Tuesday, December 22, 2009

Where the sad and self-absorbed things are....

I've been anticipating this film for such a long time, and finally we went to see it last Sunday. The previews had given us an enticing promise of magic. Spike Jonze's Wild Things are magnificent and believable, and the actor who plays Max is brilliant.

Overall, though, it just didn't sit comfortably with me. Pete and the children - who admittedly hadn't built up the expectations that I had - were also disappointed and at times bored. I found it simultaneously brilliant and annoying.

Many years ago, before having children, I wrote a university paper on Where the Wild Things Are for a children's literature unit I was studying. I pulled apart the structure of the book to reveal the clever way that Sendak builds the action, the rhythm and symmetry of text and illustrations from beginning to end, and discussed theories of who and what the Wild Things may represent. Elements of Max's psyche? Representations of the over-enthusiastic older relatives of the young Maurice Sendak?

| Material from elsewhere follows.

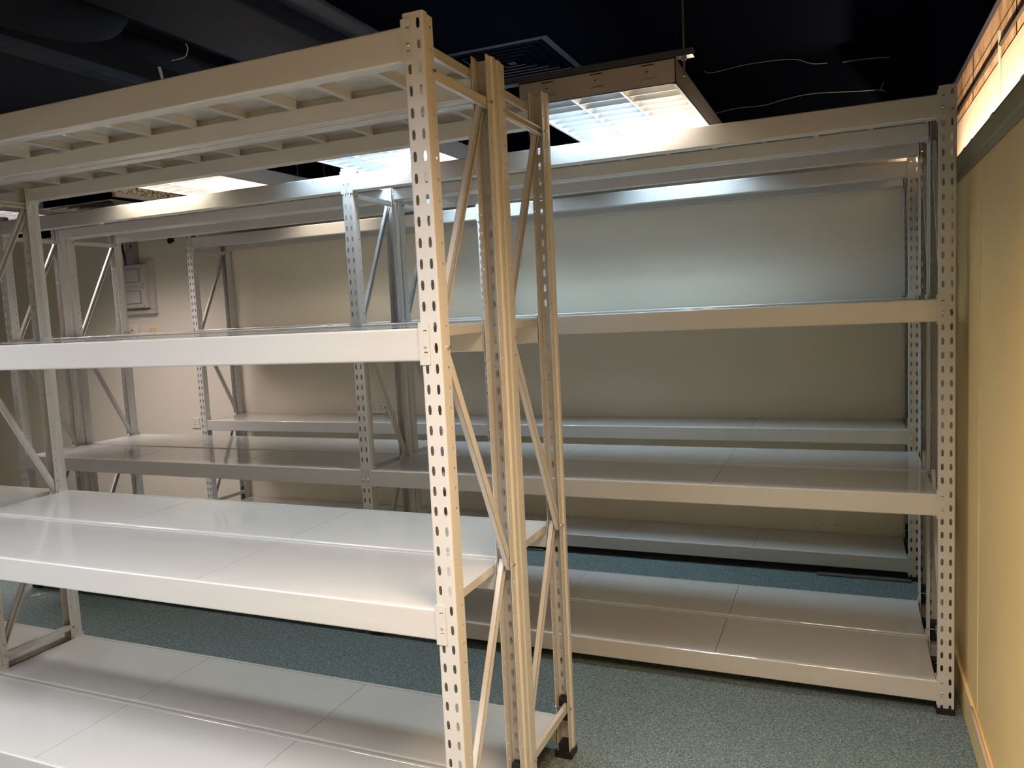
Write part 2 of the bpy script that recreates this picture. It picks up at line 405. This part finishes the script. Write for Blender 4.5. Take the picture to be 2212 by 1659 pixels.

When my children were small, I couldn't wait to read the book to them. We enjoyed the way it sounded when read aloud. We knew the words by heart, and we loved the rambunctious and irrepressible Max. When our own Max was small, we would say to him, "We'll eat you up, we love you so", and he would always answer, in a loud and cheeky voice, "NO!"

But... for the possibly hundreds of times I read it to my three, not once did I stop in the middle and force them to endure a discussion of the meaning of the book. The film starts out with promise - nice soundtrack, and Max is perfectly and beautifully portrayed. We expected the story to be embellished - after all, a mere handful of sentences had to become a screenplay somehow. When Max sailed to the land where the wild things are, I was full of excited anticipation. And when they occurred, the wild rumpuses didn't disappoint.

What did disappoint, though, were the lengthy, drawn out scenes in the middle of the film. Although interspersed with moments of brilliance (Max's fanciful lies that make him king, the impressive fort he helps the wild things build, the creatures sleeping in a huge, messy pile), for much of the time it felt slightly awkward and uncomfortable, like watching a daytime pop-psychology television programme. Or like the director's ego was showing. Somehow, this magical land had been transformed into the land of sad and self-absorbed things, full of Eckhardt Tolle's popular "pain bodies", each paralysed by their various issues.

I know that many will say that Jonze is making a comment on the self-obsessed nature of adults today, loss of childhood innocence and all that... but to me it seemed that in thinking too hard about the wild things, he managed to compromise much of the beauty and magic that was in the film.

Ok, rant over. And having gotten all that off my chest, I'll probably give it another chance - to see if I was being too harsh the first time. The next time, though, I'll be careful to keep separate in my mind Where the Wild Things Are the simple-yet-complex, much loved book, and Where the Wild Things Are, the $32 million dollar Hollywood film. And we'll watch it at home, so the children can come and go as they please, and choose whether to sit through the boring bits...


Rachael B said...

Oh how disappointing. We have also loved the book. I think we might wait for it to come out on DVD. Thanks for the review.

vivian said...

oh nooooo!! i have just bought tickets to go see it with the girls next week! haha.. i'm sure we'll still enjoy it. will we? ;)

random thoughts said...

I agree with everything you said, sometimes the magic is in the very words on the page that allow us to create our own imagery, something that money can not buy. When reading the book with my kids, it was always that 'Where the Wild Things Are' is where ever you want it to be for you.